Sul piano musicale, nel ruolo della protagonista del secondo cast troviamo Desirée Rancatore. Il soprano siciliano, reduce da una fastidiosa influenza, riesce nell'intento di delineare un'Elvira languida e trasognata. La voce ha acquisito con gli anni corpo e rotondità nei centri (malgrado una certa debolezza della prima ottava della voce) e questo le permette di illuminare di verità drammatica le frasi più tormentate del duetto con Giorgio del I atto, così come l'aria del secondo atto, vero momento perno della sua interpretazione. Parimenti l'approccio alla coloratura in pagine quali "Son vergin vezzosa" e "Vien diletto è in ciel la luna" è sicuro e sempre a fuoco, nonostante una certa oscillazione avvertibile nelle note sovracute (da cui però escludiamo l'ottimo Mi bemolle interpolato alla fine della cabaletta). Scenicamente la Rancatore è attrice di grande talento, capace di rendere perfettamente l'idea registica e la bipolarità del personaggio, sempre in equilibrio fra follia e lucidità.
Arturo era sostenuto da Enea Scala. Debuttante in un ruolo che probabilmente non ha eguali per difficoltà tecnica nel grande repertorio, ne esce vincitore grazie alla solida tecnica e alla presenza scenica indubbiamente accattivante. Il temperamento del tenore siciliano emerge maggiormente nei momenti più concitati del dramma, come il finale terzo, ma altresì nel saper modellare il proprio strumento nei passi più lirici come in "A una fonte afflitto e solo".

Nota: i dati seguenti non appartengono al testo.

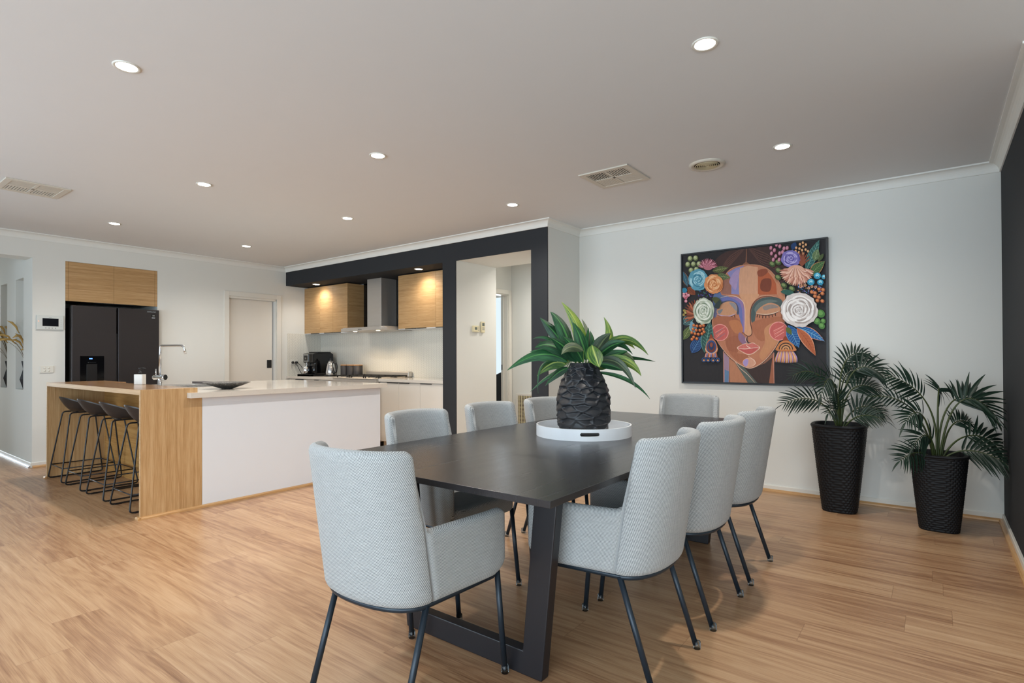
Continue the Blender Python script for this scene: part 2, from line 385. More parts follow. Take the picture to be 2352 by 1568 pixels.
# swept trims
def sweep(name,path,prof,m,closeprof=True):
    P=[Vector((*p,0)) for p in path]; N=len(P); v=[];f=[]
    nr=[]
    for i in range(N-1):
        d=(P[i+1]-P[i]).normalized(); nr.append(Vector((d.y,-d.x,0)))
    for i in range(N):
        if i==0: o=nr[0]
        elif i==N-1: o=nr[-1]
        else: o=(nr[i-1]+nr[i])/(1+nr[i-1].dot(nr[i]))
        for d,z in prof: v.append((P[i].x+o.x*d,P[i].y+o.y*d,z))
    n=len(prof)
    for i in range(N-1):
        for k in range(n if closeprof else n-1):
            f.append((i*n+k,i*n+(k+1)%n,(i+1)*n+(k+1)%n,(i+1)*n+k))
    f.append(tuple(range(n))[::-1]); f.append(tuple(range((N-1)*n,N*n)))
    return struct(name,MB().add(v,f),m)
prof=[(0,CB),(.008,CB),(.010,CB+.006)]+[(.010+.046*(1-cos(a*PI/12)),CB+.006+.052*sin(a*PI/12)) for a in range(1,7)]+[(.066,CB+.060),(.066,CH),(0,CH)]
sweep('trim_1',[(FX,RY0),(FX,KY),(-3.013,KY),(-3.013,PY),(RX,PY),(RX,DY),(EX,DY)],prof,M_corn)
bp=[(0,0),(.013,0),(.013,.048),(.010,.053),(0,.053)]; qp=[(.013,0),(.032,0),(.031,.010),(.024,.018),(.013,.021)]
sweep('baseboard_right',[(-3.013,KY),(-3.013,PY),(RX,PY),(RX,DY),(EX,DY)],bp,M_trim)
sweep('trim_2',[(-3.013,KY),(-3.013,PY),(RX,PY)],qp,M_bead); sweep('trim_3',[(RX,PY-.012),(RX,DY)],qp,M_beady)
sweep('baseboard_left',[(-12.3,NY),(FX,NY),(FX,1.896)],bp,M_trim); sweep('trim_4',[(-12.3,NY),(FX,NY)],qp,mat('metal_bead','c9ccd2',.25,metal=.6)); sweep('trim_5',[(FX,NY),(FX,1.896)],qp,M_beady)
sweep('baseboard_left_far',[(FX,2.815),(FX,3.625)],bp,M_trim); sweep('baseboard_passage',[(-4.24,KY+.012),(-4.24,5.25)],bp,M_trim)
# splashback
s=MB(); s.box(FX,FX+.008,4.552,BKY,.895,1.53); s.box(FX,-4.442,BKY-.008,BKY,.895,1.53); struct('wall_splashback',s,M_herr)
s=MB(); s.box(-6.62,-5.54,BKY-.006,BKY,1.53,2.237); struct('wall_hood_panel',s,M_blackg)
# ================================================================== DOWNLIGHTS, VENTS
def downlight(x,y,z,label,grp,power,first=None):
    t=thing('ceiling_downlight',label,'downlight',(x,y,z),0,grp)
    MB().lathe([(.043,-.003),(.052,-.006),(.056,-.003),(.056,0)],32).build('trim_ring',M_plast,t)
    MB().lathe([(1e-4,-.003),(.043,-.003)],32).build('lamp_face',M_lamp,t)
    l=bpy.data.lights.new('downlight_beam','SPOT'); l.energy=power; l.spot_size=math.radians(150); l.spot_blend=.9; l.shadow_soft_size=.04; l.color=WARM
    o=bpy.data.objects.new('downlight_beam',l); COL.objects.link(o); o.parent=t; o.location=(0,0,-.012)
    return t
DL=['recessed ceiling downlight farthest left in the front row, high above the bench stools end','largest recessed downlight near the top right of the ceiling','recessed downlight above the stool end of the island','recessed downlight in the middle of the ceiling, straight above the white island panel','recessed downlight above the painting, right of the round vent','recessed downlight in front of the fridge cupboards','recessed downlight nearest the pantry door','recessed downlight above the far end of the island','recessed downlight just in front of the passage opening']
for (x,y),lb in zip(DOWN,DL): downlight(x,y,CH,lb,'downlights in the main ceiling',DOWN_W*4)
downlight(*BULK[0],2.237,'recessed downlight under the dark bulkhead, above the left wall cupboards','downlights under the bulkhead',20)
downlight(*BULK[1],2.237,'recessed downlight under the dark bulkhead, above the right wall cupboards','downlights under the bulkhead',20)
downlight(-3.72,5.72,CH,'recessed downlight in the passage behind the opening','downlight in the passage',75)
M_vent=mat('vent_plastic','cbc4b6',.5,var=.02); M_void=mat('vent_void','17181a',.9)
def vent(cx,cy,label,dirs,tilt):
    t=thing('ceiling_vent',label,'air vent',(cx,cy,CH),0,'square air vents in the ceiling')
    h=.197; z=-.010; f=MB(); i=.155
    f.box(-h,h,-h,-i,z,0).box(-h,h,i,h,z,0).box(-h,-i,-i,i,z,0).box(i,h,-i,i,z,0); f.box(-.012,.012,-i,i,z+.001,0).box(-i,i,-.012,.012,z+.001,0)
    f.build('frame',M_vent,t,bevel=.002)
    MB().box(-i,i,-i,i,-.0015,-.0005).build('duct_void',M_void,t)
    for (sx,sy),d,tl in zip(((-1,-1),(1,-1),(-1,1),(1,1)),dirs,tilt):
        L=MB(); x0,x1=sorted((sx*.014,sx*i)); y0,y1=sorted((sy*.014,sy*i)); n=8; q=tl
        for k in range(n):
            if d=='y':
                c=x0+(x1-x0)*(k+.5)/n; w_=(x1-x0)/n*.5*q; L.box(c-w_,c+w_,y0,y1,-.007,-.004)
            else:
                c=y0+(y1-y0)*(k+.5)/n; w_=(y1-y0)/n*.5*q; L.box(x0,x1,c-w_,c+w_,-.007,-.004)
        L.build('louvre',M_vent,t)
vent(-1.90,3.77,'square louvred air vent in the ceiling beside the round vent',('y','y','y','x'),(.40,.55,.9,.9))
vent(-5.665,1.19,'square louvred air vent in the ceiling above the far left wall',('x','y','x','y'),(.72,.8,.72,.8))
t=thing('exhaust_vent','round ceiling exhaust vent with concentric rings','air vent',(-1.265,3.935,CH))
v=MB(); v.lathe([(.085,-.004),(.10,-.014),(.118,-.012),(.122,0)],40)
v.build('rim',M_vent,t); v=MB()
for k in range(6):
    r=.012+k*.0125; v.lathe([(r,-.006),(r+.003,-.014),(r+.006,-.012),(r+.004,-.004)],36)
v.build('ring_grille',mat('vent_plastic_aged','c4b998',.5),t); MB().lathe([(1e-4,-.002),(.09,-.002)],32).build('duct_void',M_void,t)
# ================================================================== KITCHEN
BT=.895
def front(name,parent,x0,x1,y,z0,z1,m,th=.018,axis='y'):
    b=MB()
    if axis=='y': b.box(x0,x1,y,y+th,z0,z1)
    else: b.box(y-th,y,x0,x1,z0,z1)
    return b.build(name,m,parent,bevel=.0012)
def lip(parent,x0,x1,y,z,axis='y'):
    b=MB()
    if axis=='y': b.box(x0,x1,y-.012,y+.01,z-.006,z+.002)
    else: b.box(y-.01,y+.012,x0,x1,z-.006,z+.002)
    return b.build('handle',M_blackm,parent)
# base units
def base_unit(name,x0,x1,label,seams,handles):
    t=thing(name,label,'cupboard',((x0+x1)/2,4.56,0),0,'cream base cupboards along the kitchen wall'); cx=(x0+x1)/2
    b=MB(); b.box(x0-cx,x1-cx,.02,.56,.11,.86); b.build('body',M_cream,t); MB().box(x0-cx,x1-cx,.06,.08,0,.11).build('kickboard',M_cream,t)
    e=[x0]+seams+[x1]
    for k in range(len(e)-1):
        d=front('door',t,e[k]-cx+.0015,e[k+1]-cx-.0015,0,.115,.852,M_cream)
        h=handles[k]
        if h: lip(d,h[0]-cx,h[1]-cx,0,.852)
base_unit('base_cupboard',-7.66,-7.251,'narrow cream base cupboard in the far left kitchen corner under the coffee machine',[],[(-7.458,-7.267)])
base_unit('base_cupboard',-7.251,-6.48,'cream base cupboard just left of the steel cooker',[-6.87],[(-6.986,-6.89),None])
base_unit('base_cupboard',-5.57,-4.84,'cream double base cupboard just right of the steel cooker',[-5.216],[(-5.425,-5.225),(-5.205,-5.028)])
base_unit('base_cupboard',-4.84,-4.445,'cream base cupboard at the right end, beside the dark column',[],[(-4.83,-4.645)])
def worktop(x0,x1,label):
    o=MB().box(x0,x1,4.535,BKY-.009,BT-.035,BT).build('stone_worktop',M_stone,bevel=.002); tag(o,label,'worktop')
worktop(FX+.009,-6.478,'pale stone worktop left of the cooker, under the coffee machine'); worktop(-5.572,-4.444,'pale stone worktop right of the cooker, ending at the dark column')
# wall cupboards
def wall_unit(x0,x1,label,seams,handles,rightopen):
    cx=(x0+x1)/2; t=thing('wall_cupboard',label,'cupboard',(cx,4.84,0),0,'oak wall cupboards either side of the hood')
    b=MB().box(x0-cx,x1-cx,.02,.285,1.535,2.223); b.build('body',M_oaky,t,bevel=.001); MB().box(x0-cx,x1-cx,.0,.284,1.526,1.535).build('underside',M_white,t)
    e=[x0]+seams+[x1]
    for k in range(len(e)-1):
        d=front('door',t,e[k]-cx+.001,e[k+1]-cx-.001,0,1.532,2.223,M_oakx)
        if handles[k]: lip(d,handles[k][0]-cx,handles[k][1]-cx,0,1.532)
wall_unit(FX+.002,-7.283,'leftmost oak wall cupboard, against the white side wall',[],[(-7.50,-7.295)],0)
wall_unit(-7.283,-6.614,'oak double wall cupboard just left of the steel hood',[-6.958],[(-7.16,-6.965),(-6.95,-6.77)],1)
wall_unit(-5.542,-4.856,'oak double wall cupboard just right of the steel hood',[-5.191],[(-5.40,-5.20),(-5.185,-5.02)],0)
wall_unit(-4.856,-4.444,'oak wall cupboard farthest right, partly hidden by the dark column',[],[(-4.87+.02,-4.68)],0)
# hood
t=thing('range_hood','brushed steel canopy range hood with tall square duct above the cooker','range hood',(-6.04,5.12,1.52))
MB().prism([(-.42,-.50),(.42,-.50),(.45,-.42),(.45,-.002),(-.45,-.002),(-.45,-.42)],0,.038).build('canopy',M_steel,t,bevel=.002)
MB().prism([(-.44,-.46),(.44,-.46),(.44,-.01),(-.44,-.01)],.038,.050).build('canopy_top',M_steel,t,bevel=.004)
MB().box(-.147,.147,-.27,-.002,.05,.715).build('duct',M_steel,t,bevel=.002)
M_hl=emit('hood_lamp_face','ffe6c0',12)
for s in (-1,1): MB().lathe([(1e-4,-.002),(.028,-.002)],20,(s*.24,-.40,0)).build('hood_lamp',M_hl,t)
b=MB()
for k in range(5): b.cyl((-.04+k*.016,-.5005,.018),.004,-.004,10,'y')
b.build('control_button',M_blackp,t)
for s in (-1,1):
    l=bpy.data.lights.new('hood_beam','SPOT'); l.energy=14; l.spot_size=math.radians(140); l.spot_blend=.9; l.shadow_soft_size=.03; l.color=(1,.76,.50)
    o=bpy.data.objects.new('hood_beam',l); COL.objects.link(o); o.parent=t; o.location=(s*.24,-.40,-.012)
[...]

Nei panni di Sir Giorgio Valton , Mirco Palazzi è cantante raffinato e tecnicamente ineccepibile. L'emissione è morbida e calibrata, e trasmette appieno l'umanità del personaggio. L'aria del secondo atto in particolare è parsa rifinita con mille colori e dinamiche felici.
Lo stesso dicasi per il Riccardo di Simone Del Savio, dotato di voce dal timbro pieno e ambrato, che non rinuncia alle puntature di tradizione regalandoci suoni ben sostenuti e sonori. "Ah per sempre io ti perdei" e la relativa cabaletta sono risolti da manuale, nonostante i tempi spediti scelti da Mariotti.

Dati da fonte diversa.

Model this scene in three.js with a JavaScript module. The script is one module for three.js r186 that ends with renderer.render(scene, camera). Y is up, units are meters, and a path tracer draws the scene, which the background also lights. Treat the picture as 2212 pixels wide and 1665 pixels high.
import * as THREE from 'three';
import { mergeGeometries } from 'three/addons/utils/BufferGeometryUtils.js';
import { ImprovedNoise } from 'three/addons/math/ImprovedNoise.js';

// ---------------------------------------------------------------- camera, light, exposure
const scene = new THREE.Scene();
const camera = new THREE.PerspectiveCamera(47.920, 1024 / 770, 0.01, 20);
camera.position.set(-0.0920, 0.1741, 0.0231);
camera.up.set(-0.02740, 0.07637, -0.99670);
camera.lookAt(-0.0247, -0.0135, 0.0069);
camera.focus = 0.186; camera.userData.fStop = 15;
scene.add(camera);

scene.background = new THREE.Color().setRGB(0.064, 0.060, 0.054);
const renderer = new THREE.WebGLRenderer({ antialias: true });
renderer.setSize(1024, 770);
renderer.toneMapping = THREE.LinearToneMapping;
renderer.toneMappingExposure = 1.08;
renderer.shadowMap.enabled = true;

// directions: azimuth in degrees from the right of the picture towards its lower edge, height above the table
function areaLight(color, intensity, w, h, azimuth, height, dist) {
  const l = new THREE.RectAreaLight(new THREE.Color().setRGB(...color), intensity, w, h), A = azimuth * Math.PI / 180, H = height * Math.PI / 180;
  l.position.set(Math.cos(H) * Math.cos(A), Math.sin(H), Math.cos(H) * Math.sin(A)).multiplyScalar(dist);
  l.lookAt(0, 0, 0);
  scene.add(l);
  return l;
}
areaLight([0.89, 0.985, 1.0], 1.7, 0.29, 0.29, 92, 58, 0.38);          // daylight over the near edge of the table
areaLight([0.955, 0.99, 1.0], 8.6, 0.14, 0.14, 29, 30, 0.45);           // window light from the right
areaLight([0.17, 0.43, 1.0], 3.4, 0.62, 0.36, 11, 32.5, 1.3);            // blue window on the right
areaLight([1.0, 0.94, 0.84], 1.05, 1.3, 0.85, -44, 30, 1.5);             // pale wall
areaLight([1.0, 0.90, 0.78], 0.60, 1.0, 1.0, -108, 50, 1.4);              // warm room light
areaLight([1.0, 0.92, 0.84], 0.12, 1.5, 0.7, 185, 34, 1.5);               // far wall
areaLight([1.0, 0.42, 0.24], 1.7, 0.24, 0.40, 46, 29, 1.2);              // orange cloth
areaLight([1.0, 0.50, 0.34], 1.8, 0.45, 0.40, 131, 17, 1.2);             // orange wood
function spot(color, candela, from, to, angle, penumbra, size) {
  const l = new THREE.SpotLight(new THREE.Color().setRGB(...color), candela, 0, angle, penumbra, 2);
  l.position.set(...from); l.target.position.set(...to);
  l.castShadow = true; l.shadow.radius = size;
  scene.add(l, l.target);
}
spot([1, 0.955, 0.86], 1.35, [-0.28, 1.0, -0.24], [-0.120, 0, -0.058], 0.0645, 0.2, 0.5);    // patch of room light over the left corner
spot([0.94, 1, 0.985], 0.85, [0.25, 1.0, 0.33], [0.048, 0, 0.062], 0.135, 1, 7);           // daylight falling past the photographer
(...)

Fra i comprimari segnaliamo con positiva indole il Gualtiero di Fabrizio Beggi, dalla voce sonora e ben proiettata. Sottotono invece le prove vocali di Samantha Korbey come Enrichetta e Saverio Fiore come Sir Bruno.
Su tutti ha trionfato la bacchetta di Michele Mariotti. La sua direzione è sicura e calibrata al dipanarsi del dramma. Le dinamiche in particolar modo sono scelte e cesellate con cura meticolosa e hanno contribuito a plasmare un fraseggio orchestrale sempre fluido e composto, perfettamente in sintonia con le esigenze dei cantanti. Le introduzioni alle arie, così come i molti concertati, sono illuminati dalle sonorità orchestrali con una cura quasi commovente. Superlativa anche la prova del coro del Teatro Regio, che si riconferma compagine forse senza pari nel pur eccellente panorama corale italiano.